Carisma, aliás, é algo que não falta no elenco. A trupe dos Corvos não poderia ter intérpretes melhores, sendo Amita e sua misteriosa - porém adorável - Inej um dos grandes destaques. Jessie Mei Li tem uma tarefa difícil com o papel de Alina, que possui conflitos muito interessantes, mas em diversos momentos cai na figura da “protagonista de personalidade cansativa descobrindo um mundo novo”, tão vista em sagas do tipo. A pouca experiência dela com atuação ficou um pouco aparente em alguns pontos, mas a atriz ainda tem muito futuro. A sua química com Ben Barnes, que teve um bom desempenho em um papel difícil, também é um dos destaques da temporada.
Talvez o maior pecado da série seja também um dos seus maiores trunfos: o de como o elenco funciona bem em coletivo. A storyline dos Corvos depende demais da de Alina e o backstory de cada um deles não foi tão explorado como poderia. Com a protagonista foi justamente o contrário, já que muito tempo é dedicado a explorá-la, mas muitas vezes seus conflitos parecem familiares demais. As duas metades da laranja da série, infelizmente passam mais tempo separadas do que juntas, o que poderia ter atingido um potencial maior. A relação morna de Alina com Mal, um meio termo entre irmandade, amizade e romance, também decepciona um pouco.
Nas questões técnicas, a série não chega a ser uma referência, mas se destaca positivamente. O figurino e a cenografia são muito bem pensados e produzidos e chamam atenção pelas referências à história russa, que por não serem vistas com tanta frequência, dão um ar de frescor na tela. A fotografia não inova, mas também não compromete, enquanto os efeitos especiais ora se mostram bastante corretos, ora demonstram certas limitações devido ao orçamento. A manifestação do poder de certos Grishas, por exemplo, ficaria bem mais impressionante com efeitos melhores. Mais um dinheirinho para a equipe de VFX não cairia mal.

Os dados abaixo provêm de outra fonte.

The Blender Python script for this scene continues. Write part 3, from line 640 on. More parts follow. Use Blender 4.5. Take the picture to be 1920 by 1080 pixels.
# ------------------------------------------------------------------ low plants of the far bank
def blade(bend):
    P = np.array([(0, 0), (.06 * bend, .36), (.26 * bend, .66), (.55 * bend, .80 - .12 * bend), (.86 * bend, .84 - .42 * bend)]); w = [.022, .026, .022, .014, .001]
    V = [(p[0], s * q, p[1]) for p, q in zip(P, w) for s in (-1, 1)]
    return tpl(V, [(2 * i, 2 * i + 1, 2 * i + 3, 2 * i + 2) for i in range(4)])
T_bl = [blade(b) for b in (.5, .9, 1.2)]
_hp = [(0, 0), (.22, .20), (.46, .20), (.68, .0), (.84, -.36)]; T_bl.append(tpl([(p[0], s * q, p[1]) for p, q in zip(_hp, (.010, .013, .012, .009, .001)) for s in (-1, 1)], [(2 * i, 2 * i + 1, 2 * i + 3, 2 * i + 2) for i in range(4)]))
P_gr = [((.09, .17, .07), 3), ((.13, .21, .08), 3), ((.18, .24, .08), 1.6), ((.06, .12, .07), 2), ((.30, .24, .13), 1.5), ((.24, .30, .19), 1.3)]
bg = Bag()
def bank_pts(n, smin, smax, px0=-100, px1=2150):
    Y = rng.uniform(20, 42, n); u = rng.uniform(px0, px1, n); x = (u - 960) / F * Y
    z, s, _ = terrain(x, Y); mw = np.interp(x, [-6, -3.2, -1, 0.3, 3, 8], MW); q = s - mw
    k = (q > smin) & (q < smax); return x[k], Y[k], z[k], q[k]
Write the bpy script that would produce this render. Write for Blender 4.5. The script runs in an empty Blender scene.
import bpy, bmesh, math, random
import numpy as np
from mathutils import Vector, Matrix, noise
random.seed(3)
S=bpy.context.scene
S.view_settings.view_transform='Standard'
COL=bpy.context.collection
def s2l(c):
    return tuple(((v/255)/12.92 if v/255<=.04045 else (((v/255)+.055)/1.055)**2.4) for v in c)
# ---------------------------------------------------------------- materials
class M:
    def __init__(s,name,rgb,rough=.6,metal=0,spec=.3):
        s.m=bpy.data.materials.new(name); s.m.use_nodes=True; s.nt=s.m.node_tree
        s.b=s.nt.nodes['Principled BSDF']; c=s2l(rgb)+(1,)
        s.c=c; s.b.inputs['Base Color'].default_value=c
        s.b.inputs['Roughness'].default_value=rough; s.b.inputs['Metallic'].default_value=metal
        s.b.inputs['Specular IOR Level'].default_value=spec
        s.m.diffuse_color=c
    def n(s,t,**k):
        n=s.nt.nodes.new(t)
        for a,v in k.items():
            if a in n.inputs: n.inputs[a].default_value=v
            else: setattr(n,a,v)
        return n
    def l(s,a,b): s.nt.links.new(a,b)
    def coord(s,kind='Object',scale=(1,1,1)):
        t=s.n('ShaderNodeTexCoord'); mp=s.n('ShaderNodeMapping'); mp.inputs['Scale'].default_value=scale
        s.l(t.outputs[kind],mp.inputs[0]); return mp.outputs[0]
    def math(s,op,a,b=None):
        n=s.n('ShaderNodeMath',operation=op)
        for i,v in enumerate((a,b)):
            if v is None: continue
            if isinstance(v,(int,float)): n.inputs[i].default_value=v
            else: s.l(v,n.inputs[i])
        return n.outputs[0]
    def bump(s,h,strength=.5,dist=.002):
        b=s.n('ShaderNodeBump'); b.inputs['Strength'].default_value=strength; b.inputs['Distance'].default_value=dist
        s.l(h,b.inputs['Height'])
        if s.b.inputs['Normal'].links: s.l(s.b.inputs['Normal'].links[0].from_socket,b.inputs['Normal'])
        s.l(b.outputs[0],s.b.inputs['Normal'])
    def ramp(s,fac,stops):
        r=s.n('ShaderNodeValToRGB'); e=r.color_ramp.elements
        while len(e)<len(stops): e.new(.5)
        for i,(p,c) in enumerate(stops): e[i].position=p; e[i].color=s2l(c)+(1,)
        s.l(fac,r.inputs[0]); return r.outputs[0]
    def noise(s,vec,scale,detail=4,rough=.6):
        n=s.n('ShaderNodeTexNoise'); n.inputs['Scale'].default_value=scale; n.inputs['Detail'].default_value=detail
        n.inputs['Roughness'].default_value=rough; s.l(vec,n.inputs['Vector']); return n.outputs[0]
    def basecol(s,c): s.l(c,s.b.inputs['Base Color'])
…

Uma história que veio pra ficar
Mesmo com os defeitos já apontados, ‘Sombra e Ossos’ é uma obra sólida e que sabe bem o que quer comunicar. A série tem uma pegada young adult e já está fazendo sucesso entre esse público, mas oferece atrativos suficientes em seu elenco, história e universo para satisfazer outras faixas etárias, incluindo fãs de fantasia e os órfãos de ‘Game of Thrones’. De acordo com a repercussão alcançada nas redes sociais e no Top 10 Mundial da Netflix (onde se manteve por 2 semanas ininterruptas), é de se esperar que ela seja renovada, e o criador Eric Heiresser já avisou que tem planos para várias temporadas e spin-offs. Mesmo com pontos a melhorar, esse início dá fundações fortes para a história se desenvolver e encantar o público.